このマンションは東京・港区にある「グリーン白金」(五階建て・十九戸)。シンポジウムで発言した管理組合の木村弘行理事長(69)は「空いているスペースを利用して、貸しロッカーを設置、駐輪場としても使えて喜ばれています」と話しています。

  変圧器室は一階にあり、広さは二一・七平方メートル。もともとは、このマンションを開発した会社が、東京電力と「無償貸与」を内容とする「変圧器室契約書」を開発時に結んでいました。ドアには「立ち入り禁止」の張り紙があり、かぎも東電が管理していました。一九七八年の建築以来、居住者にはまったくかかわりのない部屋でした。

 居住者は、東電に断らないと変圧器室には立ち入れず、この部屋の固定資産税は、共用部分として居住者全員で負担していました。

 部屋には、隅の方に変圧器が三本設置されているだけで、大半が空間として未利用でした。何度も交渉、話し合い重ね 二年前に、木村さんは「間仕切りで区切れば空きスペースを使えそうだ」と考えて、部屋の一部を住民に返してもらいたいと東電に要請しました。

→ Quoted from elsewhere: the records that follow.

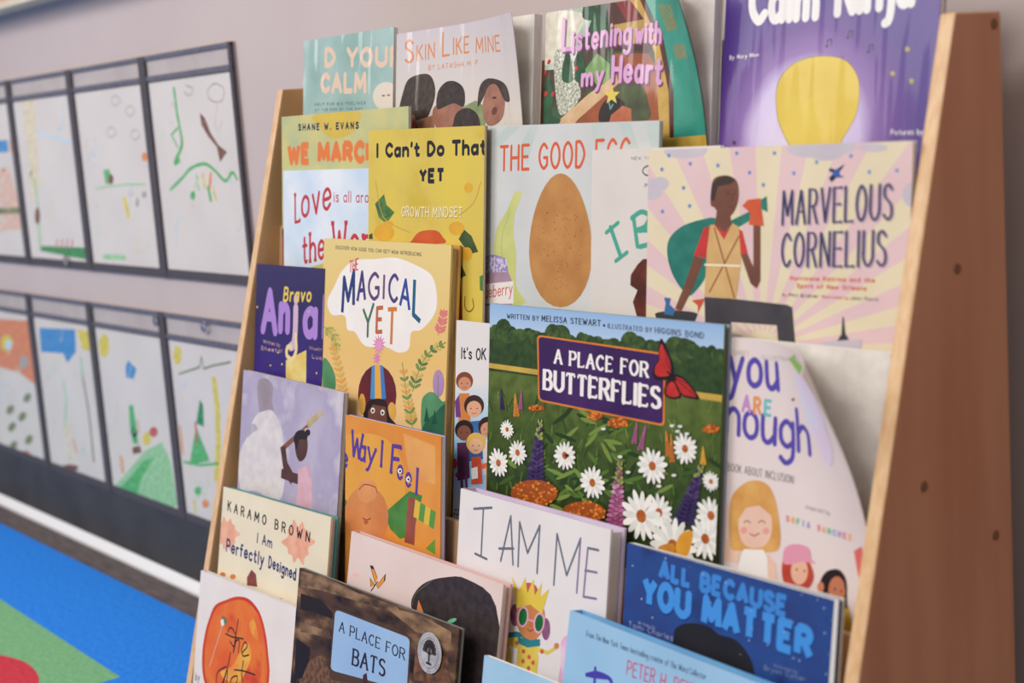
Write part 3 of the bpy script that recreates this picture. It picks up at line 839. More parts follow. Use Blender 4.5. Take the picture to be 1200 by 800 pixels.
GLOSS[0] = .22
blk = ink(38, 36, 42); wht = ink(238, 234, 230)
b = book('glossy purple picture book with white rounded lettering at the right end of the top tier', (852, -20), .205, 1, .046, .15, .006, False,
         ramp_mat([(0, (230, 220, 238)), (.5, (206, 188, 226)), (.62, (140, 104, 172)), (.8, (104, 68, 146)), (1, (84, 60, 140))], radial=(.088, .112, .105), rough=.3, noise=.015),
         ink(66, 52, 110))
p = ZM(820, 0, 3.158)
b.text(wht, 'Calm', (877, 31), (958, 25), 58, w=.19, gap=.06)
b.text(wht, 'Ninja', (978, 21.5), (1071, 9), 58, w=.19, gap=.06)
b.text(wht, 'By Mary Nhin', p(110, 222), p(218, 210), 5.5, w=.16); b.text(wht, 'Pictures by', p(706, 500), p(826, 498), 7, w=.15)
yel = tone((230, 202, 84), (224, 192, 72), 30)
yol = ink(120, 92, 40)
rnd_pts = [(470, 208), (540, 225), (582, 280), (590, 350), (575, 430), (530, 510), (500, 560), (360, 560), (300, 470), (284, 390), (290, 310), (330, 250), (390, 218)]
b.poly(yol, [p(440 + (x - 440) * 1.012, 370 + (y - 370) * 1.012) for x, y in rnd_pts], smooth=True)
b.poly(yel, [p(x, y) for x, y in rnd_pts], smooth=True)
for q in ((480, 160), (558, 128), (634, 180)):
    b.stroke(blk, p(q[0] - 8, q[1] + 12, q[0] - 6, q[1] - 12, q[0] + 8, q[1] - 15, q[0] + 7, q[1] + 8), 1.2); b.ell(blk, *p(q[0] - 10, q[1] + 12), 1.6, 1.2)
for q in ((768, 182), (714, 272), (784, 300)): b.poly(ink(196, 180, 70), star(*p(*q), 4.5))
b.poly(ink(60, 50, 60), star(*p(128, 528), 4))
done(b)

GLOSS[0] = 0
blk = ink(38, 36, 42); wht = ink(238, 234, 230)
# ---- second tier
b = book('olive yellow picture book with big orange capitals at the left end of the second tier', (330, 137), .255, 2, .047, .10, .004, False,
         tone((206, 196, 128), (178, 186, 140), 22), ink(120, 120, 110))
p = ZM(300, 0, 4)
b.poly(tone((214, 186, 74), (206, 178, 80), 40), p(270, 540, 480, 520, 470, 600, 420, 640, 350, 650, 300, 600), smooth=True)
b.text(navy, 'SHANE W. EVANS', p(198, 614), p(482, 605), 8.5, w=.24, gap=.3)
b.text(org, 'WE MARCH', p(146, 776), p(572, 768), 26.5, w=.3, gap=-.02, butt=True)
b.poly(ink(70, 44, 50), [(320, 268), (345, 268), (345, 285), (320, 285)]); b.poly(ink(150, 40, 44), [(320, 276), (345, 276), (345, 330), (320, 330)])
done(b)

b = book('light blue picture book with thin red lettering, in front of the olive yellow book', (332, 200), .205, 2, .0425, .10, .004, False,
         tone((196, 214, 232), (228, 232, 236), 14), ink(200, 214, 230))
p = ZM(290, 180, 4); red2 = ink(192, 56, 66)
b.text(red2, 'L', p(222, 330), p(248, 322), 36, w=.1, serif=.08); b.text(red2, 'ove', p(252, 310), p(392, 258), 40, w=.11, jit=.03)
b.text(red2, 'is all around', p(404, 228), p(640, 232), 13.5, w=.12, serif=.06)
b.text(red2, 'the', p(258, 522), p(362, 496), 36, w=.12, serif=.09); b.text(red2, 'World', p(396, 500), p(660, 500), 46, w=.11, serif=.08)
b.poly(ink(206, 190, 90), p(300, 530, 400, 500, 430, 560, 300, 560))
done(b)

b = book('bright yellow picture book with black lettering and a red mouth shape, second tier', (432, 153), (568, 147), 2, .038, .10, .0035, False,
         tone((220, 194, 74), (206, 178, 62), 16, c3=(214, 188, 84)), ink(120, 96, 40))
p = ZM(300, 0, 4)
bk2 = ink(36, 36, 48)
b.text(bk2, "I Can't Do That", p(562, 742), p(1082, 728), 18, w=.25, gap=.04)
p = ZM(290, 180, 4)
b.text(bk2, 'YET', p(802, 140), p(926, 140), 18, w=.28, gap=0, butt=True)
b.text(ink(246, 234, 190), 'GROWTH MINDSET', p(722, 296), p(1006, 298), 12, w=.11, serif=.07, jit=.05, shadow=(ink(120, 88, 40), (.05, -.05), 1.2))
gcl = tone((92, 136, 70), (64, 104, 60), 60)
b.poly(gcl, p(598, 235, 640, 190, 652, 240, 690, 275, 650, 328, 616, 300)); b.stroke(ink(50, 84, 50), p(606, 245, 640, 300, 680, 280), 1)
dgl = tone((70, 92, 54), (52, 72, 44), 60)
b.poly(dgl, p(990, 400, 1015, 355, 1050, 385, 1082, 460, 1050, 468, 1010, 430)); b.poly(dgl, p(985, 480, 1025, 570, 985, 592)); b.poly(gcl, p(1088, 575, 1120, 560, 1120, 650, 1090, 640))
b.poly(dgl, p(570, 380, 586, 372, 588, 400, 570, 400))
b.poly(tone((206, 92, 44), (190, 76, 40), 40), p(770, 408, 800, 370, 845, 358, 890, 362, 915, 390, 922, 420, 770, 420), smooth=True)
oc = tone((222, 170, 48), (214, 156, 44), 40)
for q in ((640, 370, 12, 10), (1036, 160, 5, 6), (660, 330, 6, 4), (1030, 470, 6, 8), (980, 350, 9, 8)): b.ell(oc, *p(q[0], q[1]), q[2], q[3])
b.stroke(ink(206, 156, 60), p(600, 130, 640, 300, 760, 370), 1.2, smooth=True); b.stroke(ink(206, 156, 60), p(1095, 130, 1060, 230, 990, 290), 1.2, smooth=True)
b.stroke(ink(110, 76, 36), p(1020, 670, 1020, 720, 1040, 740, 1060, 720, 1056, 680), 1.4, smooth=True)
b.poly(ink(176, 90, 46), p(985, 600, 1000, 590, 1010, 800, 985, 800))
done(b)

b = book('pale grey picture book with a brown speckled egg on its cover, second tier', (568, 148), (773, 141), 2, .047, .10, .004, False,
         tone((200, 202, 199), (211, 211, 208), 14), ink(150, 164, 160))
p = ZM(540, 130, 3.333)
ray_m = tone((186, 198, 192), (196, 206, 200), 30)
for q in ((180, 60, 232, 60, 150, 140, 110, 130), (270, 60, 300, 56, 262, 200, 215, 170), (510, 50, 552, 48, 560, 130, 520, 130), (612, 46, 660, 44, 700, 160, 660, 160), (720, 46, 780, 40, 770, 200, 760, 200)): b.poly(ray_m, p(*q))
b.text(ink(216, 92, 52), 'THE GOOD EGG', p(152, 238), p(662, 216), 31, w=.12)
b.poly(tone((208, 206, 132), (190, 196, 110), 30), p(210, 320, 238, 322, 212, 400, 206, 480, 216, 560, 216, 680, 250, 752, 130, 752, 128, 560, 140, 460, 180, 390), smooth=True)
b.stroke(ink(160, 170, 90), p(190, 400, 160, 500, 168, 640), .8, smooth=True)
b.poly(tone((150, 132, 178), (206, 196, 218), 260, stretch=(1, 1, 1), lo=.48, hi=.52), p(88, 566, 130, 560, 178, 575, 186, 630, 88, 634))
b.poly(tone((172, 140, 156), (160, 128, 146), 40), p(88, 632, 186, 628, 202, 668, 200, 760, 88, 760)); b.poly(ink(232, 222, 214), p(88, 676, 206, 664, 206, 752, 88, 752))
b.text(ink(206, 110, 100), 'ueberry', p(92, 734), p(202, 716), 15, w=.11)
eg = tone((196, 140, 78), (182, 124, 66), 40)
b.poly(eg, egg(657, 203, 360, 36.5))
rr = random.Random(5); fr = ink(146, 86, 50); L = b.L + 1; b.L += 1
for k in range(80):
    t, r_ = rr.uniform(0, 6.28), math.sqrt(rr.random()) * .85
    b.ell(fr, 657 + 30 * r_ * math.sin(t), 284 + 66 * r_ * math.cos(t), rr.uniform(.4, .95), rr.uniform(.4, .95), lay=L, n=6)
done(b)

b = book('off white picture book with teal hand lettering, half hidden by the sunburst book', (694, 176), .150, 2, .0425, .10, .004, False,
         tone((222, 214, 206), (216, 208, 200), 14), ink(214, 206, 198))
tl_ = ink(72, 164, 140)
b.stroke(tl_, p(585, 455, 625, 570), 6.2); b.stroke(tl_, p(568, 475, 615, 436), 5); b.stroke(tl_, p(605, 586, 650, 552), 5)
b.stroke(tl_, p(676, 425, 690, 528), 6.2); b.stroke(tl_, p(668, 418, 705, 394, 735, 410, 720, 450, 690, 466, 740, 468, 760, 510, 700, 530), 6, smooth=True)
b.text(ink(110, 106, 104), 'NEW YORK TIMES', p(665, 192), p(840, 186), 4, w=.15)
b.text(ink(70, 68, 70), 'G', p(706, 256), p(752, 254), 13, w=.13); b.text(ink(90, 86, 84), 'P', p(718, 300), p(730, 299), 5, w=.16)
ft = tone((108, 50, 36), (76, 36, 30), 60)
b.poly(ft, p(664, 640, 690, 600, 712, 578, 760, 575, 760, 810, 690, 810, 672, 745, 690, 700, 662, 680), smooth=False)
done(b)

b = book('wide cream and pink sunburst picture book with a worker carrying a teal sack, second tier', (760, 176), .2585, 2, .038, .10, .004, False,
         tone((230, 216, 182), (224, 209, 176), 16), ink(216, 204, 180), wide=.2585)
p = ZM(740, 160, 3.078)
pkr = tone((228, 196, 196), (222, 188, 190), 16)
cx, cy = p(470, 760)
L = b.L + 1; b.L += 1
for i in range(24):
    a0 = math.pi * 2 * i / 24 + .1; a1 = a0 + math.pi / 24
    b.poly(pkr, [(cx + 20 * math.cos(a0), cy + 20 * math.sin(a0)), (cx + 420 * math.cos(a0), cy + 420 * math.sin(a0)), (cx + 420 * math.cos(a1), cy + 420 * math.sin(a1)), (cx + 20 * math.cos(a1), cy + 20 * math.sin(a1))], lay=L)
cl = tone((204, 194, 200), (196, 186, 196), 30)
for q in ((190, 55, 24, 8), (225, 45, 16, 10), (640, 45, 26, 10), (700, 50, 24, 12), (760, 35, 16, 9), (70, 190, 14, 13), (105, 170, 10, 8), (1020, 210, 14, 15), (1045, 230, 10, 10), (870, 40, 18, 5)): b.ell(cl, *p(q[0], q[1]), q[2], q[3])
bs = ink(78, 136, 200); L = b.L + 1; b.L += 1
for q in ((135, 68), (212, 98), (110, 118), (312, 104), (188, 185), (210, 250), (112, 270), (380, 60), (426, 130), (516, 60), (476, 174), (586, 132), (668, 92), (792, 70), (858, 128), (958, 122), (1026, 70)): b.poly(bs, star(*p(*q), 3.6), lay=L)
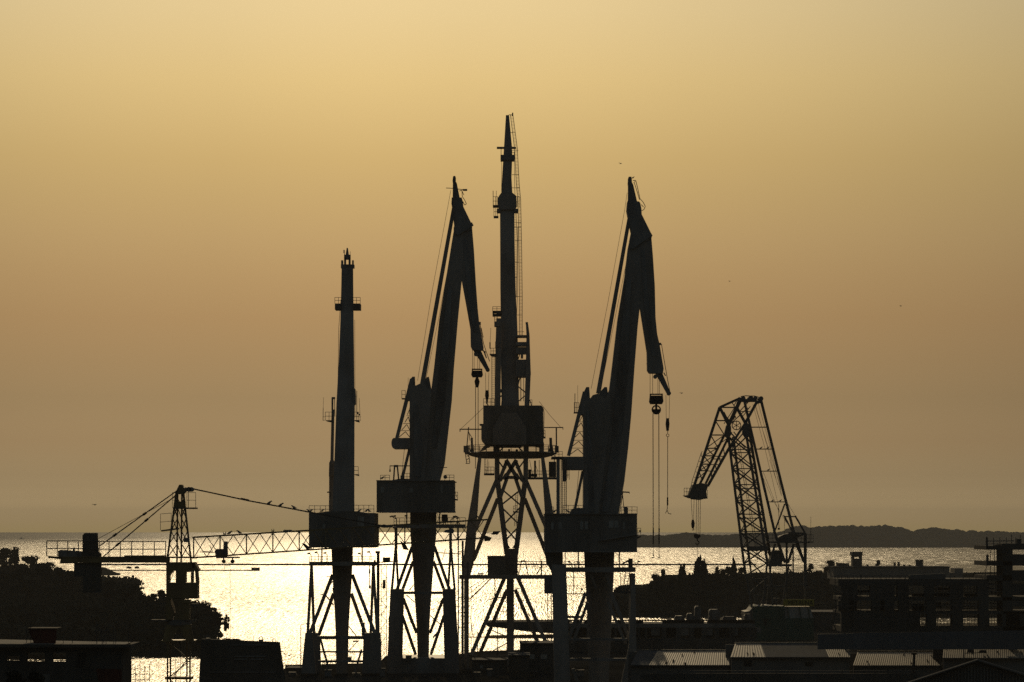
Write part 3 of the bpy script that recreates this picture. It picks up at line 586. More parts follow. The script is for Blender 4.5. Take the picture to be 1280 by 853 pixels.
mb = MB(); pen.poly(mb,[(625,262),(622.4,257),(622,248),(624.4,244),(627,240.6),(640,240.6),(645.4,245),(646,256),(643,262)],4,7); sect(mb,[(626.6,640.4,241,4.8,6.8),(627.6,639.4,222,5,6.8),(629,640.2,200,5.2,6.8),(630,640,184,5.4,6.6),(632.4,636.4,144,5.8,6.4)]); hd = mb.build('jib_head', M['crane'], jib)
mb = MB(); pen.rect(mb,621,183.6,645,185.2,5.4,6.6); pen.rect(mb,625.6,193.6,643.4,199.8,4.8,7.2); pen.line(mb,[(626.4,194,5),(626.4,186,5)],.8); pen.line(mb,[(627,200,5),(626.8,240,5)],.5); pen.line(mb,[(626,200,5),(627.6,194,5)],1); pen.rail(mb,640,643,194,188,5,7,3); mb.build('crosshead', M['crane2'], hd)
for (x0,x1,y0,y1) in ((621,626,261,264),(643,648,261,264)):
    mb = MB(); pen.rect(mb,x0,y0,x1,y1,4,7.4); mb.build('bracket', M['crane2'], hd)
mb = MB()
R_ = [(641.2,144),(646.6,185),(649,230),(650.8,250),(651.4,275),(652.2,320),(652.8,370),(652.8,421)]
for w_ in (0, 3.6):
    pen.line(mb,[(x-w_*(1 if i else .9),y,6.4) for i,(x,y) in enumerate(R_)],.75)
for (xa,ya),(xb,yb) in zip(R_, R_[1:]):
    n = int((yb-ya)/1.75)
    for k in range(n):
        q = (k+.5)/n; x = xa+(xb-xa)*q; y = ya+(yb-ya)*q; pen.line(mb,[(x-3.6,y,6.4),(x,y,6.4)],.5,n=3)
pen.line(mb,[(636,143.6,6.4),(641.4,143.6,6.4)],.8); pen.rect(mb,640,141,641.6,145,6.2,6.6)
for (y,xl,xr) in ((166,638,644),(188,640,648),(218.6,640,648.6),(235,640,649.6),(278.6,643,651.4),(284,643,651.6),(301,643.6,652),(328,644,652.4),(371,644,652.8),(394,645,652.8),(347,644,646.4),(415,645,655)): pen.line(mb,[(xl,y,6.2),(xr,y,6.2)],.7)
mb.build('access_ladder', M['rig'], jib)
mb = MB()
R2 = [(644.8,262),(646.4,300),(646,340),(645.4,372)]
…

 その結果、東電側が「設置している変圧器三基を撤去し、多少の電力増量により料金の負担が増えるが、小型変圧器(パッドマウント、横一一〇センチ・奥行き四五センチ・高さ一メートル)を壁際に設置することで、部屋のほとんどが使えるようになる」と逆に提案。費用については、古い変圧器の撤去と小型変圧器の提供は東電側で持ち、小型変圧器を設置するための架台製作費と、接続工事費を管理組合側が負担することで、両者が合意しました。

 これで工事が進むものと思っていたところ設計図が届いた翌日、「東電の内規に触れるからこの工事はできない」と東電から一方的に通知してきました。また管理組合が注文してつくった架台を管理組合に断りもなく持ち去っていきました。

 管理組合は、当初の計画通り実行することを東電に求めて交渉しましたが、らちがあきません。木村さんは、「場合によっては、裁判もやむを得ない」との覚悟も決めていました。

 この交渉には、日本共産党港地区委員会の秋元英常マンション相談室長が立ち会っていました。中島武敏前衆議院議員事務所の協力も得て、木村さんらは東電側と何度も交渉、話し合いを重ねました。その結果、九九年九月、「当初の通り工事をする」との回答を得、「変圧器室」が駐輪場に生まれ変わりました。

固定資産税も利用者負担?
マンションは、各戸に電気を供給するための変圧器などを設置する部屋を、「借室」としてマンション敷地内に設けています。これは東電に限ったことではなく、全国の電力会社に共通しています。

 木村さんはいいます。
 「電気を売るための設備なのに、固定資産税まで利用者負担というのは変だ。いまは居住者の駐輪場として利用料をもらい管理組合の収入にもなり大変よかった。うちのようなマンションがまだあると聞いています。東電と交渉し、変圧器を変えてもらい、空き室を住民のために使えるようにするといいと思います」

秋元さんも「マンション住民である区分所有者は、自分のマンションの共用部分がどうなっているか知る権利があります。この際、電力会社と交渉してみてはいかがでしょうか」と話します。

 

 

電力会社負担が当然/公営住宅、分譲マンション 変電室補修費/党神奈川県委に通産省

1999.10.22 


 

 通産省は十九日、団地・マンションの変電室の改修費用の住民負担を是正する問題で「公営住宅、分譲マンションの変電室の補修も電力会社の負担にするのは当然」との見解を示しました。日本共産党神奈川県委員会がおこなった来年度の政府予算要求交渉のさいに回答したもの。


 交渉には党神奈川県委員会から大森猛衆院議員、畑野君枝参院議員、小選挙区候補、地方議員が参加。東京電力が住宅・都市整備公団と結んだ変電室補修費用を電力会社負担とする協定を、公営住宅や分譲マンションにも広げるよう要求しました。


 また、変圧器が小型化できる団地・マンションについては、管理組合の要望があれば電力会社の費用負担で小型化するよう指導を求めました。


 同省は「電力会社がこの問題(変電室補修費用)や変電室小型化問題で真摯(しんし)に管理組合と協議するよう指導する」と回答しました。


 団地・マンションの変電室の改修費用の住民負担を是正する問題は、大森衆院議員が九七年三月の衆院予算委員会でとりあげました。これが突破口になり、ことし五月、同公団と東京電力の協議で従前の協定が改められ、変電室配線設備、照明器具、露出配線の補修と取り換え、塗装を含むドアの補修、内壁の補修は東京電力の負担とする内容が盛り込まれました。